* Short problem
From the first line of the data below through the line holding "cd.sensor_width = 36;", output each line exactly and leave the pictures out.

* Supplied information
◇ ◇ ◇ ◇

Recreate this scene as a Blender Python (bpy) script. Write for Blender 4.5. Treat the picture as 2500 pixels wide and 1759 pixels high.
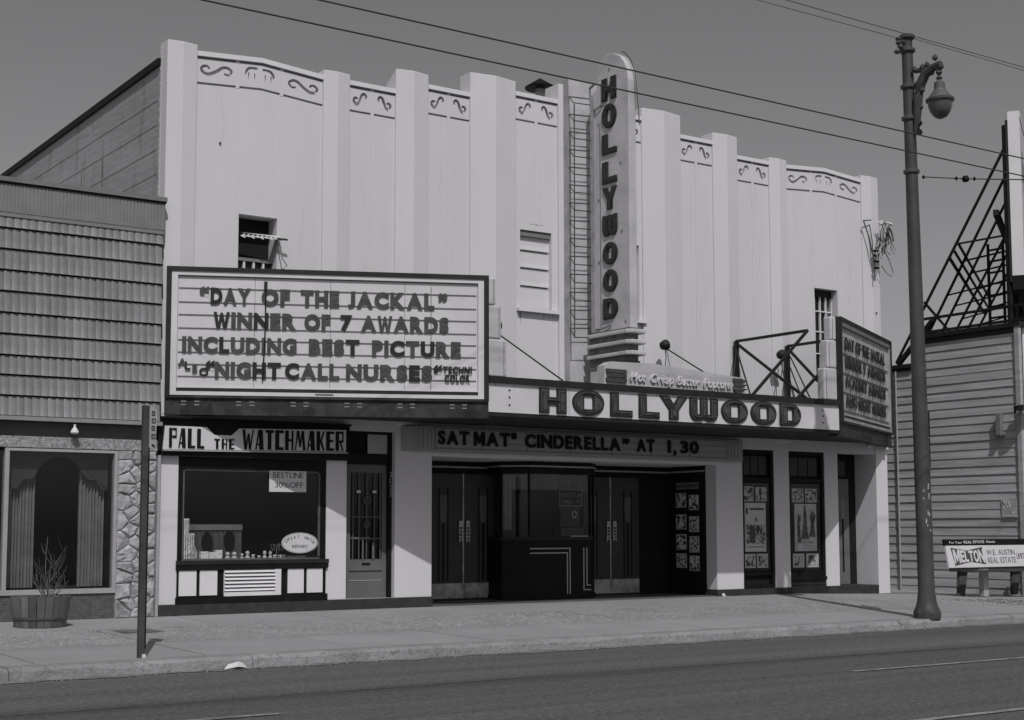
import bpy, bmesh, math, random
from mathutils import Matrix, Vector, Quaternion
random.seed(7)
R = math.radians
scene = bpy.context.scene
for o in list(bpy.data.objects): bpy.data.objects.remove(o)

# ------------------------------------------------------------------ camera
cd = bpy.data.cameras.new('camera'); cam = bpy.data.objects.new('camera', cd)
scene.collection.objects.link(cam); scene.camera = cam
_r = Vector((0.82179923, -0.56977462, -0.00170434))
_u = Vector((-0.05136894, -0.07706905, 0.99570156))
_f = Vector((0.56745683, 0.81817922, 0.092604))
cam.matrix_world = Matrix(((_r.x, _u.x, -_f.x, -8.13), (_r.y, _u.y, -_f.y, -20.8), (_r.z, _u.z, -_f.z, 1.24), (0, 0, 0, 1)))
cd.sensor_width = 36; cd.lens = 52.07; cd.shift_y = 0.0317; cd.clip_end = 2000; cd.clip_start = .1

# ------------------------------------------------------------------ world and sun
world = bpy.data.worlds.new('World'); scene.world = world; world.use_nodes = True
wn = world.node_tree; wn.nodes.clear()
SUNV = Vector((-.46, -1, 1.29)).normalized()          # towards the sun
sky = wn.nodes.new('ShaderNodeTexSky'); sky.sky_type = 'NISHITA'; sky.sun_disc = False
sky.sun_elevation = math.asin(SUNV.z); sky.sun_rotation = math.atan2(SUNV.x, SUNV.y)
sky.air_density = 1.0; sky.dust_density = 2.0; sky.ozone_density = 1.0
bw = wn.nodes.new('ShaderNodeRGBToBW')               # the photograph is black and white
tint = wn.nodes.new('ShaderNodeMixRGB'); tint.blend_type = 'MULTIPLY'; tint.inputs[0].default_value = 1
tint.inputs[2].default_value = (1.006, .978, 1.012, 1)
bg = wn.nodes.new('ShaderNodeBackground'); bg.inputs[1].default_value = .070
wo = wn.nodes.new('ShaderNodeOutputWorld')
wn.links.new(sky.outputs[0], bw.inputs[0]); wn.links.new(bw.outputs[0], tint.inputs[1])
wn.links.new(tint.outputs[0], bg.inputs[0]); wn.links.new(bg.outputs[0], wo.inputs[0])
sd = bpy.data.lights.new('sun', 'SUN'); sd.energy = 2.5; sd.angle = R(.55); sd.color = (1, .996, 1)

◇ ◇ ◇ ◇

* Task output
Recreate this scene as a Blender Python (bpy) script. Write for Blender 4.5. Treat the picture as 2500 pixels wide and 1759 pixels high.
import bpy, bmesh, math, random
from mathutils import Matrix, Vector, Quaternion
random.seed(7)
R = math.radians
scene = bpy.context.scene
for o in list(bpy.data.objects): bpy.data.objects.remove(o)

# ------------------------------------------------------------------ camera
cd = bpy.data.cameras.new('camera'); cam = bpy.data.objects.new('camera', cd)
scene.collection.objects.link(cam); scene.camera = cam
_r = Vector((0.82179923, -0.56977462, -0.00170434))
_u = Vector((-0.05136894, -0.07706905, 0.99570156))
_f = Vector((0.56745683, 0.81817922, 0.092604))
cam.matrix_world = Matrix(((_r.x, _u.x, -_f.x, -8.13), (_r.y, _u.y, -_f.y, -20.8), (_r.z, _u.z, -_f.z, 1.24), (0, 0, 0, 1)))
cd.sensor_width = 36; cd.lens = 52.07; cd.shift_y = 0.0317; cd.clip_end = 2000; cd.clip_start = .1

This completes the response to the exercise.